The infringer is domestic. Pursuing legal action against overseas sellers is expensive and often impractical. But if the infringer is US-based, the legal system is much more accessible.

For most Etsy sellers, a single consultation with an IP attorney ($200-$500) can provide a clear action plan without committing to expensive ongoing representation.

Building Your Cross-Platform IP Defense System

Rather than reacting to theft after it happens, build a system that protects you proactively:

  1. Register your best-selling designs with the US Copyright Office. Prioritize your top 10-20 revenue generators.
  2. Set up Google Alerts for your shop name, product names, and distinctive terms from your listings.
  3. Run monthly reverse image searches on your top-selling product photos.
  4. Keep a "takedown template" ready — a pre-written DMCA notice with your information that you can quickly customize for each platform.
  5. Document your creation process for important designs. Save screenshots, progress photos, and dated files. This makes future disputes much faster to resolve.
  6. Consider a monitoring service if your revenue justifies the cost. Services like Copytrack, PicRights, or Red Points can automate detection across platforms.

The Bottom Line

Cross-platform design theft is a growing reality for successful Etsy sellers. The more popular your designs become, the more likely they'll appear on TikTok Shop, Temu, or AliExpress without your permission.

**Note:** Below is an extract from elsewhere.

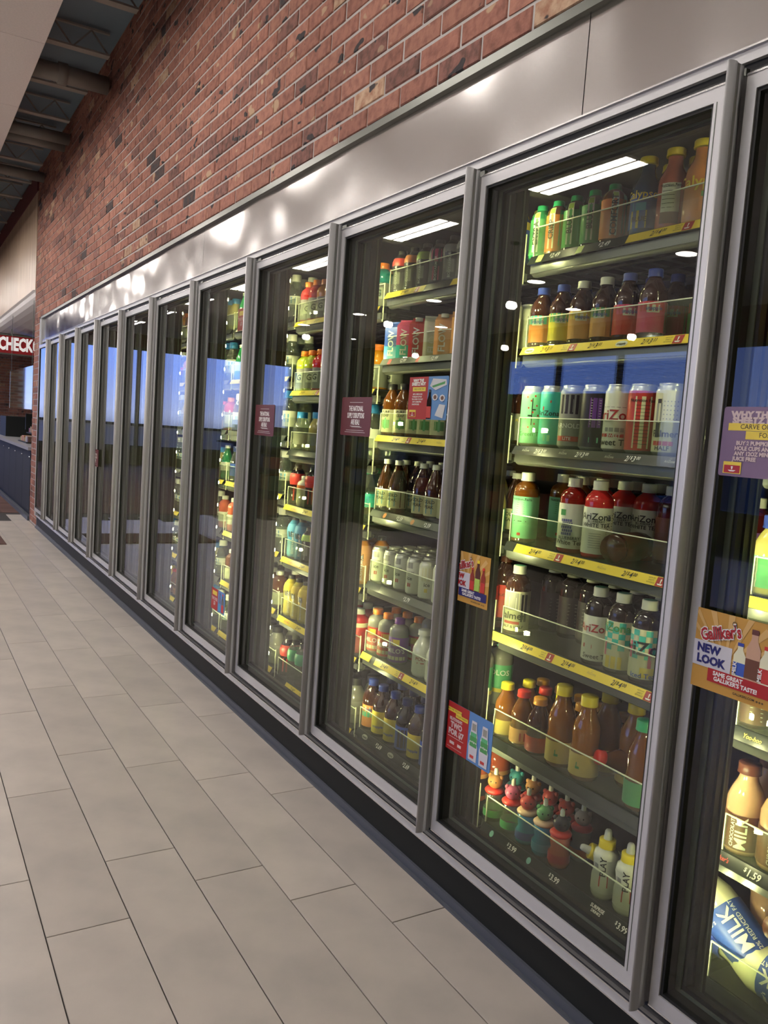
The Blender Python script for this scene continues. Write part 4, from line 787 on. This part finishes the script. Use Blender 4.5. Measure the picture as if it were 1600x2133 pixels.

But you're not powerless. The DMCA gives you the right to demand removal of your stolen work on any platform that operates in the US — and most major international platforms comply voluntarily to maintain their market access.

The key is acting quickly, documenting thoroughly, and thinking beyond a single platform. Don't just take down one listing — trace the entire chain and shut it all down at once.

Your designs are your livelihood. Protecting them across every platform isn't optional — it's part of running a modern Etsy business.